The dividend and return structure
Runway is required by the BDC framework to pay out substantially all of its net income as distributions to shareholders. For investors, this means regular dividend income — Runway’s appeal as a holding is partly the yield. But it also means the company cannot reinvest earnings to compound internally; instead, it must return them to shareholders and then raise new capital if it wants to grow. This structure is typical of BDCs but unusual compared to traditional operating companies, which retain and reinvest earnings.
The net asset value per share matters more for a BDC than for a typical stock because dividends are often paid from NAV, not just from earnings.
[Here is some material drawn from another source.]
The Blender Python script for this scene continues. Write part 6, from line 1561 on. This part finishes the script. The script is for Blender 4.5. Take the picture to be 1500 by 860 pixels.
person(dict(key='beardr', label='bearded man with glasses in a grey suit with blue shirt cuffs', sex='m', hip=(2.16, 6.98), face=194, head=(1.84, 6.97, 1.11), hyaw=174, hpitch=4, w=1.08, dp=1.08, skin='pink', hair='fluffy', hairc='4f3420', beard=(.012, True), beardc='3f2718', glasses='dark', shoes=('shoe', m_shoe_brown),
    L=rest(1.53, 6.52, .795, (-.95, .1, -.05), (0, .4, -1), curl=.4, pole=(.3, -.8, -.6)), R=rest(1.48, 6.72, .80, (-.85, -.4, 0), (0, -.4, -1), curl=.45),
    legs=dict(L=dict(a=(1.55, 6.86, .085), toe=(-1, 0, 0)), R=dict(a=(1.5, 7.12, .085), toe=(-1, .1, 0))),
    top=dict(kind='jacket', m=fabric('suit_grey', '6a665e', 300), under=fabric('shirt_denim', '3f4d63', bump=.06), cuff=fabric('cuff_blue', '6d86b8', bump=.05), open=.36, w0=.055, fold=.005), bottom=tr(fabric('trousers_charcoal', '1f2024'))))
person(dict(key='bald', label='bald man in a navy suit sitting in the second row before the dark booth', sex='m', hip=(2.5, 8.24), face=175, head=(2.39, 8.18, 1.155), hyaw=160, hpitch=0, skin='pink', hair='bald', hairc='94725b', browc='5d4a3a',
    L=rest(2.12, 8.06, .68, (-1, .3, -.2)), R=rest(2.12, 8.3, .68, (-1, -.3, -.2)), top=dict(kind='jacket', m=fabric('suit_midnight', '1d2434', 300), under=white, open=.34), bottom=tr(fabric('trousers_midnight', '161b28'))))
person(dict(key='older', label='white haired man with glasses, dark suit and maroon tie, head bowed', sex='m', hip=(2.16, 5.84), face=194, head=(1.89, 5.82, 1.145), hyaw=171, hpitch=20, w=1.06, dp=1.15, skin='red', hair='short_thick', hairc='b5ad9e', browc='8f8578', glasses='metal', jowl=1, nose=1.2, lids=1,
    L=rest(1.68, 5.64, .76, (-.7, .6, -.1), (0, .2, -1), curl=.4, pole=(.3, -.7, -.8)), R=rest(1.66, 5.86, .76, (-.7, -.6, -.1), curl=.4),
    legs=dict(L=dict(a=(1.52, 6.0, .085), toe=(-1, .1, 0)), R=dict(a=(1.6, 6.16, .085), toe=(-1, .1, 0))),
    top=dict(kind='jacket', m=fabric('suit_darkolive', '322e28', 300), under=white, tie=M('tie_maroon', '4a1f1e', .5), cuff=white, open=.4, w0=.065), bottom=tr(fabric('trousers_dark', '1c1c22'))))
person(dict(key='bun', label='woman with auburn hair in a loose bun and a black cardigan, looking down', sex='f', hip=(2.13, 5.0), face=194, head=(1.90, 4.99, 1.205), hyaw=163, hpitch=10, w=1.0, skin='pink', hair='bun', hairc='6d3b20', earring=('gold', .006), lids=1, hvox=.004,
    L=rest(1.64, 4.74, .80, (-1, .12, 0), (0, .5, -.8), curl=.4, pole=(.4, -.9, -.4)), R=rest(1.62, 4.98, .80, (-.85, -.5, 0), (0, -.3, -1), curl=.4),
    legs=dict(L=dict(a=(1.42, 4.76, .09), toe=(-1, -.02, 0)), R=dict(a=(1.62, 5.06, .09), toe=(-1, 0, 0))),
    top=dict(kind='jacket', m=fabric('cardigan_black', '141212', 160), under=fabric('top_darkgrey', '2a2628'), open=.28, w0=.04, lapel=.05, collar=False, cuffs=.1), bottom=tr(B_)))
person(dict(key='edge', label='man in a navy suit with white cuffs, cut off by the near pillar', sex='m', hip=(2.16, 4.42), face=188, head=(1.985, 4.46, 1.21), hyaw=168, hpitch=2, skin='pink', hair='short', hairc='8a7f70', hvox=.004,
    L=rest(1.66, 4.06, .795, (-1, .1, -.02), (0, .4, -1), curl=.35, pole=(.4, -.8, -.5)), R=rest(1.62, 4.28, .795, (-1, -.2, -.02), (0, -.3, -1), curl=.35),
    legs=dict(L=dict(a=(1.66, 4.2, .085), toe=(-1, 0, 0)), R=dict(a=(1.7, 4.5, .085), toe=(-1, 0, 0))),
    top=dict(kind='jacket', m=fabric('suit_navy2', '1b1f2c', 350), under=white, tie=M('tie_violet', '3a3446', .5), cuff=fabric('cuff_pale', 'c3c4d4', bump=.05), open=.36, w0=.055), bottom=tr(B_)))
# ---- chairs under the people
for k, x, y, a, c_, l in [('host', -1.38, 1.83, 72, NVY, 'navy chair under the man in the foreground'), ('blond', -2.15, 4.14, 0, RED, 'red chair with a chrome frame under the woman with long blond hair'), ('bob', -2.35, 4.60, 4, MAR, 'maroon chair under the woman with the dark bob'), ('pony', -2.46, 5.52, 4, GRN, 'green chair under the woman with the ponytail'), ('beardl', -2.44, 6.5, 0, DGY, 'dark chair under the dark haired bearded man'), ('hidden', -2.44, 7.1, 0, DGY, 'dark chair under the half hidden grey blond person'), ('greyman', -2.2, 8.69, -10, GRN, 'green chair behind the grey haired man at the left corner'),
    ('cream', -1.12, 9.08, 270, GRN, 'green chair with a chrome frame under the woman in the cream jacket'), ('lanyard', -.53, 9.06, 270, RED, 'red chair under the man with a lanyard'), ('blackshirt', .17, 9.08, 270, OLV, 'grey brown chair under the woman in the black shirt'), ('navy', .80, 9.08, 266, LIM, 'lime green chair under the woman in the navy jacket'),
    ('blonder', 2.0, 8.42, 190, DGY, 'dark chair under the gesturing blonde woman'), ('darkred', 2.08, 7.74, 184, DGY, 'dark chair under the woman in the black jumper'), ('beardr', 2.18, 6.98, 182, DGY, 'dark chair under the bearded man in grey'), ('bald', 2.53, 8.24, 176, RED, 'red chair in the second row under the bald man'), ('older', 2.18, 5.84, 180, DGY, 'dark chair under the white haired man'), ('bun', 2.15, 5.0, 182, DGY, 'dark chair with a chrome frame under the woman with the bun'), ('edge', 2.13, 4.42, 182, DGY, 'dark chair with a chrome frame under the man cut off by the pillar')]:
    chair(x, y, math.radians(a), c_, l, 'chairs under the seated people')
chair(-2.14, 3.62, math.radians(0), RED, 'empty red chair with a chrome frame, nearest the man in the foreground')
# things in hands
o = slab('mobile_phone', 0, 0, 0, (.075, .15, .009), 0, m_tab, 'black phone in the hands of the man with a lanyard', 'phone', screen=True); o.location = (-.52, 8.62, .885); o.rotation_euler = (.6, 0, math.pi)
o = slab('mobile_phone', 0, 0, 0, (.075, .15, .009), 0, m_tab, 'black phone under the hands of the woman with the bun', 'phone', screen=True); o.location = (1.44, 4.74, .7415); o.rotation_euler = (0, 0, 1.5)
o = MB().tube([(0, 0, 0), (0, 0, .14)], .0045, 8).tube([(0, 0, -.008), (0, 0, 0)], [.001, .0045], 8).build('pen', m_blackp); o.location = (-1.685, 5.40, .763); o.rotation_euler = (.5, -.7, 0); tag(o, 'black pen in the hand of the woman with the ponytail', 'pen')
If the portfolio of loans experiences widespread mark-downs, NAV falls, and the sustainable dividend falls with it. The trading price of RWAY may diverge from NAV — sometimes trading at a premium if investors are optimistic about the company’s prospects, sometimes at a discount if sentiment is bearish.
How to research Runway Growth Finance
Anyone studying RWAY should begin with the company’s annual report and latest quarterly filings, which detail the composition of the portfolio company by stage, sector, and size, as well as the weighted average interest rate and warrant positions. The management commentary on deployment rates and the outlook for venture funding is useful context. Watch the portfolio company performance — which companies have exited (been acquired or gone public), which have failed, and which are growing and repricing higher. The net asset value per share and the dividend yield relative to the stock price indicate whether the market is pricing in a healthy or distressed portfolio. Finally, understanding the venture capital funding environment more broadly is crucial — a slowdown in venture capital fundraising will quickly show up in Runway’s ability to deploy capital and the quality of new opportunities available to lend into.